6年生が多くても勝ちきれなかった
6年生だけで9人揃うという事がどういう価値を持つのか、その時はまだ分かっていなかった。シーズン最初の市の大会。ベスト4をかけた試合の相手は強豪で、今そのチームと対戦するならば、コールド負けをいかに逃れるか…がメインの検討課題になるはずである。
6年生の父兄はその価値を知っていた。明らかにギアが変わりチームとして気合が入っていくのが分かったので、逆に私は準備していなかった。
「8番ライト…」
(えっ!長男が先発?)
この相手はチームが越えなければならない大きなヤマ。ここで4年生は使わないだろうとビデオカメラも家に置いてきていた。しかし、当の本人はおそらく狼狽えが表情に出ていたであろう私とは違って、集中した顔をしていた。

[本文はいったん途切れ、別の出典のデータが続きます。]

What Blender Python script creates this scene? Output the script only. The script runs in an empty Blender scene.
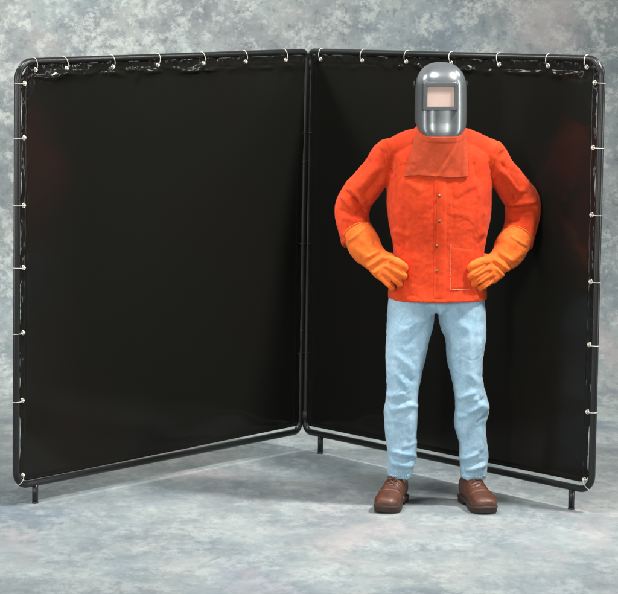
import bpy, bmesh, math, random
import numpy as np
from mathutils import Vector, Matrix, noise
from mathutils.bvhtree import BVHTree

random.seed(7)
SC = bpy.context.scene
COL = SC.collection
PI = math.pi

# ------------------------------------------------------------------ camera
F_PX, CX, CY, CZ, PITCH, ROLL, YAW = 2635.36, -0.39504, -11.92137, 2.13073, 0.112795, -0.003658, 0.0412616
PPX, PPY = -201.32, -17.08
c_, s_ = math.cos(YAW), math.sin(YAW)
R0 = Vector((c_, s_, 0)); F0 = Vector((-s_, c_, 0)); Z0 = Vector((0, 0, 1))
FW = F0*math.cos(PITCH) - Z0*math.sin(PITCH)
UP = F0*math.sin(PITCH) + Z0*math.cos(PITCH)
RI = R0*math.cos(ROLL) + UP*math.sin(ROLL)
UI = -R0*math.sin(ROLL) + UP*math.cos(ROLL)
CAMP = Vector((CX, CY, CZ))
cd = bpy.data.cameras.new('camera'); cam = bpy.data.objects.new('camera', cd); COL.objects.link(cam)
m = Matrix.Identity(4)
for i in range(3):
    m[i][0] = RI[i]; m[i][1] = UI[i]; m[i][2] = -FW[i]; m[i][3] = CAMP[i]
cam.matrix_world = m
cd.sensor_width = 36; cd.sensor_fit = 'HORIZONTAL'; cd.lens = F_PX/618*36
cd.shift_x = -PPX/618; cd.shift_y = PPY/618
cd.clip_start = 0.1; cd.clip_end = 200
SC.camera = cam

YB = -1.27          # depth of the standing figure
def fig(px, py, dy=0.0):
    """measured point of the figure: photo units across and down, metres in depth from the body's plane"""
    a = px-309-PPX; b = -(py-297-PPY)
    d = FW*F_PX + RI*a + UI*b
    t = (YB+dy-CY)/d.y
    return CAMP + d*t
K = 0.00403         # metres per photo unit at the figure

# ------------------------------------------------------------------ materials
def srgb(r, g, b):
    f = lambda v: (v/255/12.92) if v/255 <= .04045 else ((v/255+.055)/1.055)**2.4
    return (f(r), f(g), f(b), 1)

class NT:
    def __init__(s, name):
        s.m = bpy.data.materials.new(name); s.m.use_nodes = True
        s.t = s.m.node_tree; s.b = s.t.nodes['Principled BSDF']
    def n(s, typ, **kw):
        o = s.t.nodes.new(typ)
        for k, v in kw.items():
            if hasattr(o, k): setattr(o, k, v)
            else: o.inputs[k.replace('_', ' ')].default_value = v
        return o
    def l(s, a, b): s.t.links.new(a, b)
    def coord(s, kind='Object', scale=(1, 1, 1)):
        c = s.n('ShaderNodeTexCoord'); mp = s.n('ShaderNodeMapping')
        mp.inputs['Scale'].default_value = scale
        s.l(c.outputs[kind], mp.inputs['Vector']); return mp.outputs['Vector']
    def noise(s, vec, scale, detail=6, rough=.55, dist=0, out='Fac'):
        o = s.n('ShaderNodeTexNoise'); s.l(vec, o.inputs['Vector'])
        o.inputs['Scale'].default_value = scale; o.inputs['Detail'].default_value = detail
        o.inputs['Roughness'].default_value = rough; o.inputs['Distortion'].default_value = dist
        return o.outputs[out]
    def ramp(s, fac, stops, interp='LINEAR'):
        o = s.n('ShaderNodeValToRGB'); s.l(fac, o.inputs['Fac']); cr = o.color_ramp; cr.interpolation = interp
        while len(cr.elements) < len(stops): cr.elements.new(.5)
        for e, (p, c) in zip(cr.elements, stops):
            e.position = p; e.color = c if len(c) == 4 else (*c, 1)
        return o.outputs['Color']
    def mix(s, fac, a, b, mode='MIX'):
        o = s.n('ShaderNodeMix'); o.data_type = 'RGBA'; o.blend_type = mode
        for sock, v in ((o.inputs[0], fac), (o.inputs[6], a), (o.inputs[7], b)):
            if isinstance(v, (int, float)): sock.default_value = v
            elif isinstance(v, tuple): sock.default_value = v if len(v) == 4 else (*v, 1)
            else: s.l(v, sock)
        return o.outputs[2]
    def bump(s, h, strength=.3, dist=.002, normal=None):
        o = s.n('ShaderNodeBump'); s.l(h, o.inputs['Height'])
        o.inputs['Strength'].default_value = strength; o.inputs['Distance'].default_value = dist
        if normal is not None: s.l(normal, o.inputs['Normal'])
        return o.outputs['Normal']
    def set(s, **kw):
        for k, v in kw.items():
            sock = s.b.inputs[k.replace('_', ' ')]
            if hasattr(v, 'links') or isinstance(v, bpy.types.NodeSocket): s.l(v, sock)
            else: sock.default_value = v
        return s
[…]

「よし、全部見てやるぞ!」と私も覚悟を決めた。有利に試合を進めていたのを1点差に追いつかれた後の先頭バッターとして長男がバッターボックスに立つことになった。
(ここで回ってきたか…)
この頃はとんでもない高めに手を出すことはもうしなくなっていた。いや、むしろいい見送り方をした…
「フォアボール」
よく選んだ!流れを止めた良い出塁だった。
スポ少では2塁の盗塁は刺せないことが多いのだが、相手のバッテリーはちゃんとした野球選手の動きをしていた…うちは6年生でも盗塁を試していなかった。
(ここはじっくりと…あっ、バカ!)
2塁ベース上で「どうだ!」という顔をした。当時はまだ「暴走癖」があった。「のどから心臓が飛び出そう」とはこういうことを言うのだろう。

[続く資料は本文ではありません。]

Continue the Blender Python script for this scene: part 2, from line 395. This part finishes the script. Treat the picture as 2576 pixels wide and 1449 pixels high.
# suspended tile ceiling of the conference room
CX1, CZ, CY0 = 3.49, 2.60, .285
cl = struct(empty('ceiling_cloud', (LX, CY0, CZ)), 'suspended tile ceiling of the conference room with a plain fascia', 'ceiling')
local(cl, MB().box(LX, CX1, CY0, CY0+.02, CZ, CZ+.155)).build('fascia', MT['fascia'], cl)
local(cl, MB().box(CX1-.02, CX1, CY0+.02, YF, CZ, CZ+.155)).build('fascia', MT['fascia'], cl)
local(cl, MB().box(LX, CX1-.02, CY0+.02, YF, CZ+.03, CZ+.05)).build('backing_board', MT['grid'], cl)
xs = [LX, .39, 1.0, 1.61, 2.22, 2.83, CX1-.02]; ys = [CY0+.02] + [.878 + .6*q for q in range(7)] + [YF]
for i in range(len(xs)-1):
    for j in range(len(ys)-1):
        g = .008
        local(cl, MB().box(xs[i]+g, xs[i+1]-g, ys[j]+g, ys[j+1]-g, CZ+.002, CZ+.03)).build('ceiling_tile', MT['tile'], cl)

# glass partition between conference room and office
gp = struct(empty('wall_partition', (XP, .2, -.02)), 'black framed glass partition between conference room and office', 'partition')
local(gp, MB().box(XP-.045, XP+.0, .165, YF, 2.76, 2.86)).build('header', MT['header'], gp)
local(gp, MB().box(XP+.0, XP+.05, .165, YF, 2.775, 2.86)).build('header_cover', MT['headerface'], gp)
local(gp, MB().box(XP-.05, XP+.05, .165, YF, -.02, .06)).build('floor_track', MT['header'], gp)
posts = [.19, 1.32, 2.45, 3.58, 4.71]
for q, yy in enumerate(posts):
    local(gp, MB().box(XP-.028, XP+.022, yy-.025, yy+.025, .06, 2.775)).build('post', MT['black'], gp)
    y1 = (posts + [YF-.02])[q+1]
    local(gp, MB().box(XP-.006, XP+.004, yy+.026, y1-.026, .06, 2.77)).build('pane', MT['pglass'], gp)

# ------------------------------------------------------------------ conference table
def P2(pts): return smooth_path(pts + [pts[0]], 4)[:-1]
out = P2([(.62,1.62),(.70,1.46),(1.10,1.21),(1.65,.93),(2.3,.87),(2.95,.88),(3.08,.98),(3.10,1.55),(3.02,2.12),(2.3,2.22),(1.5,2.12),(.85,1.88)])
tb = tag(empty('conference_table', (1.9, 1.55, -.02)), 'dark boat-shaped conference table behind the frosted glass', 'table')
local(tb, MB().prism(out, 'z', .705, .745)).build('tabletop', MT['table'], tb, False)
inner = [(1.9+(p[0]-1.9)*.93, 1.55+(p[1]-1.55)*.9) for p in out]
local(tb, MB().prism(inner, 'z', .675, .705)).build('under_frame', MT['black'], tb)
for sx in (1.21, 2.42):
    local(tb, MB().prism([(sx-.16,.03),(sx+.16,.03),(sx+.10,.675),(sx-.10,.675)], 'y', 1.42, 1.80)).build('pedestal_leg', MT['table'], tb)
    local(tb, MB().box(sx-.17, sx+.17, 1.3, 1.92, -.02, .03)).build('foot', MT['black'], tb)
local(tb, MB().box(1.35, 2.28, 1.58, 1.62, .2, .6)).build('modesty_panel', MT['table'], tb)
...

結局、1番キャプテンのホームランでダメ押しとなりベスト4進出が決まった。帰宅後長男にあの打席で何を考えていたのか訊いた。
「絶対塁に出てやる。」と答えた。守備機会は無かったものの、レフトが後逸したホームランのときはそのすぐ横にいたし、セカンドが後方のフライを危なっかしい追い方で捕ったときも、そのすぐ後ろでカバーしていた。この試合以降、私はプレーヤーとしての長男の見方が少し変わった。
ところで、オレンジがよく似合う向こうの共に5年生の三遊間は私に強い印象を残す事になった。その試合は半分くらいそうだったのでは?と感じたが、この二人の守備機会のあったゴロはすべてアウトになった。それも送球は全部ワンバンでファーストはほとんど左右に動かなかった。その後うちのチームに「彼女たち」よりうまい内野手は出現していない。おそらくこの先もうちの三遊間のファーストへの送球はワンバンのままだろう。

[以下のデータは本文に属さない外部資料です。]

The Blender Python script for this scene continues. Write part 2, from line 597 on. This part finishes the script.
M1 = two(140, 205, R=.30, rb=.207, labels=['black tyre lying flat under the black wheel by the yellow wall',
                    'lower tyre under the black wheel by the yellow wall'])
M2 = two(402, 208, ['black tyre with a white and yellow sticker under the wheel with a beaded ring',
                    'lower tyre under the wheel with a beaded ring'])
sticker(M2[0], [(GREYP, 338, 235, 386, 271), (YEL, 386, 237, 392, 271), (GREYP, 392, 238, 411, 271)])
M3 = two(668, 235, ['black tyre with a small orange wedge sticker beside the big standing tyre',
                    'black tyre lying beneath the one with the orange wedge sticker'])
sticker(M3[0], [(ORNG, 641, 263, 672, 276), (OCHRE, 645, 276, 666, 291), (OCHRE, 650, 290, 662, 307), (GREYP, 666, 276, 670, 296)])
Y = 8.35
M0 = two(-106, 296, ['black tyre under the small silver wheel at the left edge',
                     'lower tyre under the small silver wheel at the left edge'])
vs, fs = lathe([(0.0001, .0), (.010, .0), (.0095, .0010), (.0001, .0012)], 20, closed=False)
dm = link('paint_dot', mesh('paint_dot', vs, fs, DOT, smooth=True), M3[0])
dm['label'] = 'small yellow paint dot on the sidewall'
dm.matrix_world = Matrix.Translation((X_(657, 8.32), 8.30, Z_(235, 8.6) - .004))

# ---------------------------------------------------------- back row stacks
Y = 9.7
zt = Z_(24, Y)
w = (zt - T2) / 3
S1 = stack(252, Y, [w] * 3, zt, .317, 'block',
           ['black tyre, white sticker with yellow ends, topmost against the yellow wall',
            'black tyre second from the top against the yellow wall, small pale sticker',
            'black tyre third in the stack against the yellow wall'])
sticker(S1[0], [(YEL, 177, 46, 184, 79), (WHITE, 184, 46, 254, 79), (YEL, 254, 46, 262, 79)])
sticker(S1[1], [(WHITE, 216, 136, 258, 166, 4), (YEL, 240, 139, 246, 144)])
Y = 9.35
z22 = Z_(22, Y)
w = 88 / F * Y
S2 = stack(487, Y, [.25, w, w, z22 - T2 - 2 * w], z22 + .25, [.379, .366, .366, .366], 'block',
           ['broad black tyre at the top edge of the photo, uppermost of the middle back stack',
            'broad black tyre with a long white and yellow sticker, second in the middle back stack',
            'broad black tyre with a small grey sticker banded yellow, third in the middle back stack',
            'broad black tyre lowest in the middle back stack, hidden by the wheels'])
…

こちらの地域では地元新聞社主催のこの大会をメインとする人の方が多い。6年生だけでレギュラーを固めることができる構成はこの先何年も、いやこの代が最後になる可能性すらある。
しかし、暑さは選手たちの血管内の水分バランスを狂わせ、さらに、当時はその言葉は存在しなかったが、いわゆるゲリラ豪雨がうちにとって最悪のタイミングで試合を切った。終わってみればあっけないものだった。私はその選手の介抱をしていたから、よく見ていないうちに「勝負の試合」は終わってしまったのである。
次の日の未明、ライブではあまり見ないサッカーの試合を観た。起きてテレビを点けたらやっていたという方がより正確だったろう。まして女子サッカーをテレビで見るのは初めてだった。しかし、さらに初めてのことが起きた。
延長後半の残り5分、追いすがるドイツの猛攻から、なでしこJAPANの選手たちはチームの勝利のために集中して逃げていた。追いつかれるイメージは浮かばなかった。 むしろ容赦なく引き離していた。チームが勝利のために徹していることを理解した時、頬を涙が落ちていた。
前日の試合を思い出した。
(勝つとは、相手が追う事をあきらめるほど徹して逃げる事なのでは…)
長男は囲碁を習っていたことがある。囲碁の大会の会場では立って泣きながら打っている幼稚園くらいの子もいた。そういう相手でも止めをさす…やるかやられるか。うちの6年生たちは追いすがる者の手を踏んでまで「勝利」という場所に逃げ切る事に徹することができなかったのでは…
この代が6年でレギュラーを固めても勝てなかったという結果は勝つために必要なものが何であるのか、私に探させることになった。